Short task: Copy out each line below that has the word "scene" in it.

-- Start of Data excerpt --

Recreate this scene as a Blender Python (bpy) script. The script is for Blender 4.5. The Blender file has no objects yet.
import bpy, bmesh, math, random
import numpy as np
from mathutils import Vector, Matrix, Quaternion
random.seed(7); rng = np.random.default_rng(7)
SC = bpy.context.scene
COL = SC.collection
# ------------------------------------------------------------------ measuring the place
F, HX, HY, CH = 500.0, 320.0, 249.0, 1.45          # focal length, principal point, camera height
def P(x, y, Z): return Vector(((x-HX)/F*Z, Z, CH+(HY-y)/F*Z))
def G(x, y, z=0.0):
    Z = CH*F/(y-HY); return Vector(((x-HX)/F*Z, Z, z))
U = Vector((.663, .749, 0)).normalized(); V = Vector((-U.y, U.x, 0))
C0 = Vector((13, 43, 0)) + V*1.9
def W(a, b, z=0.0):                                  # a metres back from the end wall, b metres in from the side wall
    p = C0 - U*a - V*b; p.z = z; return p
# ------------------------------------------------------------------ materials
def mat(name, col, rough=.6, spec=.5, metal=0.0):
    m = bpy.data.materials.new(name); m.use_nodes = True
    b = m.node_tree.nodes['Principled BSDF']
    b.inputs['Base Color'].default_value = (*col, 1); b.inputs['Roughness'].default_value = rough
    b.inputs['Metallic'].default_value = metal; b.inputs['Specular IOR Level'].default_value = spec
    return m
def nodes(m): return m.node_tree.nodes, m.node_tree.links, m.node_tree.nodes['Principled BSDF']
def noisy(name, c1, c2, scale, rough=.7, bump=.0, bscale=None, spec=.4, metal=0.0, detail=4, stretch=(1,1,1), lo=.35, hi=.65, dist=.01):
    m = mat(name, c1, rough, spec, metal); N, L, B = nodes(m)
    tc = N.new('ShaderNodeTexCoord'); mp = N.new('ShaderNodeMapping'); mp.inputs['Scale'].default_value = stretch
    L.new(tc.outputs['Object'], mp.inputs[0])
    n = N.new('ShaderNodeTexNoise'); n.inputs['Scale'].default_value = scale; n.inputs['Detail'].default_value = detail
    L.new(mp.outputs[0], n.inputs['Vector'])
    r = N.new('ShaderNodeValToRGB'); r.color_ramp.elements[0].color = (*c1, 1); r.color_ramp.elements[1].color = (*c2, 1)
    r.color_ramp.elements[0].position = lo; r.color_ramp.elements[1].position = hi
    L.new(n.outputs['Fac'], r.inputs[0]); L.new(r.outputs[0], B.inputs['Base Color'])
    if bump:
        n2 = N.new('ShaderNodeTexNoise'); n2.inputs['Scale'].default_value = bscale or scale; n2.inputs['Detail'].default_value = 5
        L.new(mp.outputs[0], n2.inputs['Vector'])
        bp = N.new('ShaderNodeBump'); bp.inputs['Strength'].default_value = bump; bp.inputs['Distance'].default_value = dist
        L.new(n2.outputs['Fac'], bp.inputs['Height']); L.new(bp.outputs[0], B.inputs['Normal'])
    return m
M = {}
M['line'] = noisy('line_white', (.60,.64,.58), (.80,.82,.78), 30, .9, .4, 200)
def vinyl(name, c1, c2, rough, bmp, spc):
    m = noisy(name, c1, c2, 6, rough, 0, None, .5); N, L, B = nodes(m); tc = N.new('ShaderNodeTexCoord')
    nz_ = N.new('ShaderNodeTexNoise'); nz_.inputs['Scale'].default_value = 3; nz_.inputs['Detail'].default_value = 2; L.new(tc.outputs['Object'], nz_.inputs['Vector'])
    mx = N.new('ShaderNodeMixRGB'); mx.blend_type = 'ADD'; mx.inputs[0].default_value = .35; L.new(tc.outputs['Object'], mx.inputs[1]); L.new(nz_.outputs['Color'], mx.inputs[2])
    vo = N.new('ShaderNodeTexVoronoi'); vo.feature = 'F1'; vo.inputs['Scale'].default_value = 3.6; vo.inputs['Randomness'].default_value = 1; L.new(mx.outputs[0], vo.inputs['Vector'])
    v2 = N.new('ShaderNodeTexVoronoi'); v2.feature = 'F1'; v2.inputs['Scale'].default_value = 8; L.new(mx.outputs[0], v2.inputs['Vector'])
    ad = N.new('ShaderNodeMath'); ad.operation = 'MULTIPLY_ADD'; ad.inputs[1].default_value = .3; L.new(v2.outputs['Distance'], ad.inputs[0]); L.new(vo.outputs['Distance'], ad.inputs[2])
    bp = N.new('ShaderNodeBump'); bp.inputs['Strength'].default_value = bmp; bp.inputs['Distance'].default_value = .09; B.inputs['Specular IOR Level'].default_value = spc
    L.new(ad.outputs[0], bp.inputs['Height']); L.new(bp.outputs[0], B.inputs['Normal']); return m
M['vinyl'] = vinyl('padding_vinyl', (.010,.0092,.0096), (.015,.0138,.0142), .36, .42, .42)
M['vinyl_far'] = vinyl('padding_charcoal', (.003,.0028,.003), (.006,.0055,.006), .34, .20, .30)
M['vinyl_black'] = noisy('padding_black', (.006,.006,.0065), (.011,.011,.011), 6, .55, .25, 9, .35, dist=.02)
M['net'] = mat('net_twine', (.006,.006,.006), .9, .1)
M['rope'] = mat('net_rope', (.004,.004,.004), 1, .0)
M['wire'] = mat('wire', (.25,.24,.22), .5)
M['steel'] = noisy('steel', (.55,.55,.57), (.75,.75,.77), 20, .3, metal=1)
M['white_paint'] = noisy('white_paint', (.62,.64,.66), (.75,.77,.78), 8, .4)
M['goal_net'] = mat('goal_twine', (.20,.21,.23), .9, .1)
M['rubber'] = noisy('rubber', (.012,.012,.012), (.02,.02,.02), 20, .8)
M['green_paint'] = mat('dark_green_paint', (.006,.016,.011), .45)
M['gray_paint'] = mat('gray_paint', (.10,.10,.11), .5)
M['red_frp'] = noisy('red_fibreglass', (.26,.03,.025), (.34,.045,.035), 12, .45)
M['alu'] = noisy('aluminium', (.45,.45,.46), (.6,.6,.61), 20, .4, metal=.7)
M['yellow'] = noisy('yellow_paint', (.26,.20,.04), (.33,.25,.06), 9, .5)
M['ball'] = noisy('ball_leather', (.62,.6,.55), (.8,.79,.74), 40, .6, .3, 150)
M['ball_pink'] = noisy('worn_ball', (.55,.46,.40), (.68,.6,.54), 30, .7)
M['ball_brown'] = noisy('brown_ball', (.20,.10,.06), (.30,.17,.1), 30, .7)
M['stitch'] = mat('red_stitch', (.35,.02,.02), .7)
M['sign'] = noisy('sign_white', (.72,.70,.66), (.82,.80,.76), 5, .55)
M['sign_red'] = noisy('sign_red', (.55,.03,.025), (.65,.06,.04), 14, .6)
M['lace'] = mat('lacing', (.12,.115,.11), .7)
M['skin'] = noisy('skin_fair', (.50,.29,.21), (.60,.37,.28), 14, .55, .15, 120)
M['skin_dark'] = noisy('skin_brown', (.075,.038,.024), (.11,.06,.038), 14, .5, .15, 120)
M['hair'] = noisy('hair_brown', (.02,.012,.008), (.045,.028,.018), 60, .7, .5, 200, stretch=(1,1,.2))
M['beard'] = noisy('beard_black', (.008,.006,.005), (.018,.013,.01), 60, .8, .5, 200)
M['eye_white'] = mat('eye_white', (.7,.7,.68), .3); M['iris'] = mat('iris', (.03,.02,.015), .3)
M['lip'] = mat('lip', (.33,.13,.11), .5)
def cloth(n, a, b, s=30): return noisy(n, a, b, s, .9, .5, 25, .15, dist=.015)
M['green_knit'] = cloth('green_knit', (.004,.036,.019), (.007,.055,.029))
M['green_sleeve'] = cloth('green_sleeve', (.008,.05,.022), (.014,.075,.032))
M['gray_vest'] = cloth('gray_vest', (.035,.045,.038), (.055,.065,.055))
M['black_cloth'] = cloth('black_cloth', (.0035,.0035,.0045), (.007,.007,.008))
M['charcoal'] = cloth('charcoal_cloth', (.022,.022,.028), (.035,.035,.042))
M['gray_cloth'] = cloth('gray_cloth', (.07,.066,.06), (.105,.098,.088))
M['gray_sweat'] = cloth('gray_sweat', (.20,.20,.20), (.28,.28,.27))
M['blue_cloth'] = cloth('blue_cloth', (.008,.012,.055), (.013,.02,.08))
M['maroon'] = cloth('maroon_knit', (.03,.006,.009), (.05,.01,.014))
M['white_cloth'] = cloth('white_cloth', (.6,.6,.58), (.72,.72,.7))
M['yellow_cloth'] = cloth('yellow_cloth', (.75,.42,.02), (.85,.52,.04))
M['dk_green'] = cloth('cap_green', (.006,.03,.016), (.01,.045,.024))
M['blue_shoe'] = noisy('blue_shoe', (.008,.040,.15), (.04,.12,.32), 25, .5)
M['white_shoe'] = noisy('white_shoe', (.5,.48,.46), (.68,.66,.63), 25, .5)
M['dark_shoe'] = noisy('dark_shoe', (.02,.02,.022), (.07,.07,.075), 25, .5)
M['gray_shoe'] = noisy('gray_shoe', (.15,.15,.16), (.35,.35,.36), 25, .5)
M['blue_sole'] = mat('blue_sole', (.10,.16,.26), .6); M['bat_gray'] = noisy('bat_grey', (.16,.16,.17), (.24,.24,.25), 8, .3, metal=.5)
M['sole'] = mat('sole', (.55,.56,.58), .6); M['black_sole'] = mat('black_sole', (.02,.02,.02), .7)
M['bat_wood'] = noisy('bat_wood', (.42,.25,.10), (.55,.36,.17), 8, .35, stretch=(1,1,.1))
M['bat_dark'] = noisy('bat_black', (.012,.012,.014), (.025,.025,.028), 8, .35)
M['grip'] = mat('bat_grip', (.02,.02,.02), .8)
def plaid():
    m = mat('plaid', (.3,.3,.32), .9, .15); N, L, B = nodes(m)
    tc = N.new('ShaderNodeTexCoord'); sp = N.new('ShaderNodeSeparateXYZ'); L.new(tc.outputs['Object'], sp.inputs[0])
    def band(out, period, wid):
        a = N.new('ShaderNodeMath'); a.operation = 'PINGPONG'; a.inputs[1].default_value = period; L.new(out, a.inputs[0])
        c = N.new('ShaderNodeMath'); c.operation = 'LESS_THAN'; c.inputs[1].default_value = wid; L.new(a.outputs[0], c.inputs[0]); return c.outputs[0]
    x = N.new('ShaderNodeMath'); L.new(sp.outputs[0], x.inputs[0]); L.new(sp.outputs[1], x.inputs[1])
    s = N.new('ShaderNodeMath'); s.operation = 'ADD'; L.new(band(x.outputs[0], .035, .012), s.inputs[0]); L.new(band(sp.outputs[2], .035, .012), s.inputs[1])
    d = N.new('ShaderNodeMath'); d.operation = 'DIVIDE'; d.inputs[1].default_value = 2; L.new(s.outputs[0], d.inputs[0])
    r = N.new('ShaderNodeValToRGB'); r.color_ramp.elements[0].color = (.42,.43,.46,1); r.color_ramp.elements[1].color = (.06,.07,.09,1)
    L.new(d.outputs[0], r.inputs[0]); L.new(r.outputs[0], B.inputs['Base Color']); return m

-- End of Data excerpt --

Full response:
Recreate this scene as a Blender Python (bpy) script. The script is for Blender 4.5. The Blender file has no objects yet.
SC = bpy.context.scene